タイラーオースティン さんの感想・評価
3.6
物語 : 3.5
作画 : 3.5
声優 : 4.0
音楽 : 3.5
キャラ : 3.5
状態:観終わった
考えさせられる作品
居場所を失っている子供たちに対して、ちょっと生きるヒントを与えてあげるような、決して甘くない世界だけれど、それでも道は見つけられる、そんな物語。誠実で丁寧な作りの映画。
物語にはいくつかの秘密があって、進行と共に明かされてゆく。7人の最初の距離感ならともかく時間を経た上での関係性を考えたら、そこまで延々気付かないのって不自然じゃない?って思うような秘密も複数あるのだけれど、それは作劇上、仕方ないと割り切っているのかな。描かれる期間が割と長いゆえに7人が結びついてゆく時間も多いと思う。

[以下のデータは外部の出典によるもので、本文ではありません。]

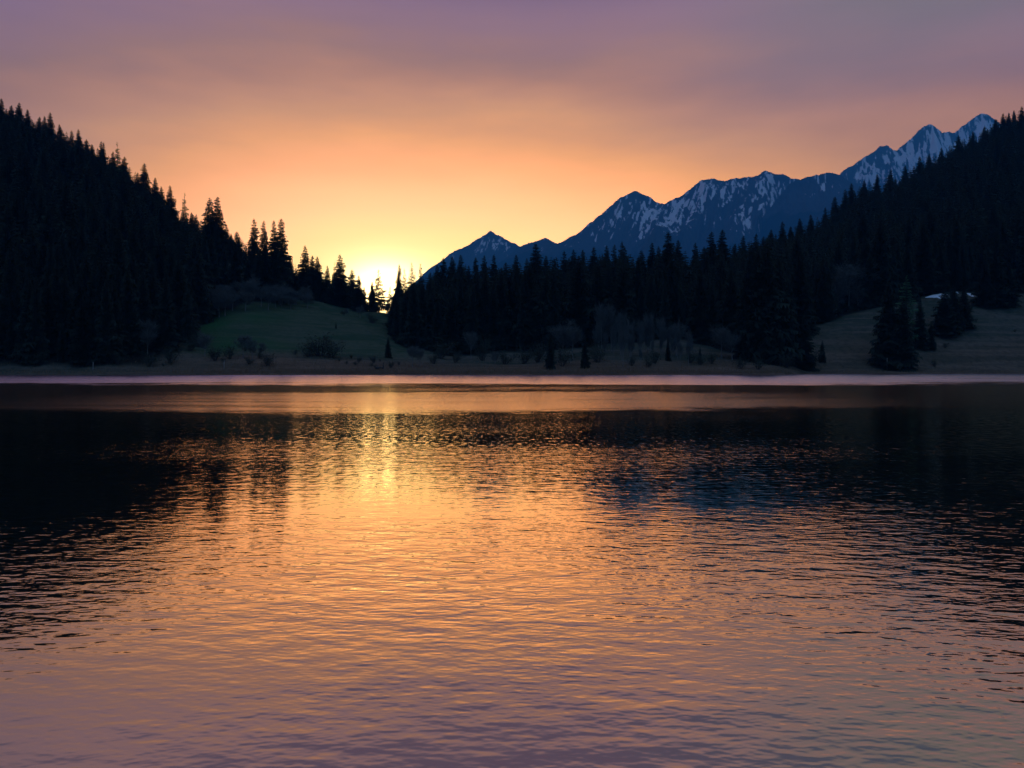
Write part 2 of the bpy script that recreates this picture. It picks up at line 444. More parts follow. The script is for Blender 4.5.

意識し過ぎてしまうがゆえに逆に人との距離感を測るのが苦手なコたちゆえのぎこちなさゆえと解釈すべきなのかも。
真面目に作られた映画なのだけれどちょっと物足らなさというか贅沢な注文を言ってしまうとアニメーションとしてのダイナミズムとか躍動感とか、そういうワクワクした感じに乏しいと思った。原恵一監督は『クレしん』映画の時代にはそういう映像がいっぱい溢れていたのだけれど、それより後は誠実、丁寧、真面目の方は目立つものの絵が動いて楽しいって方面にはあんまり…みたいな印象。キャラクターデザインもアニメートも背景美術も決して悪くはないのだけれど、テレビアニメでも今はクオリティの高い作品が多いので、そこから映画として原恵一監督作品としての特別さというのは感じられなかったです。
映画の中に存在する最も大切な要素、その場所やトリックや構造がいかにテーマを語っているのか、見終わってじっくり考察してみるのもいいかもしれない。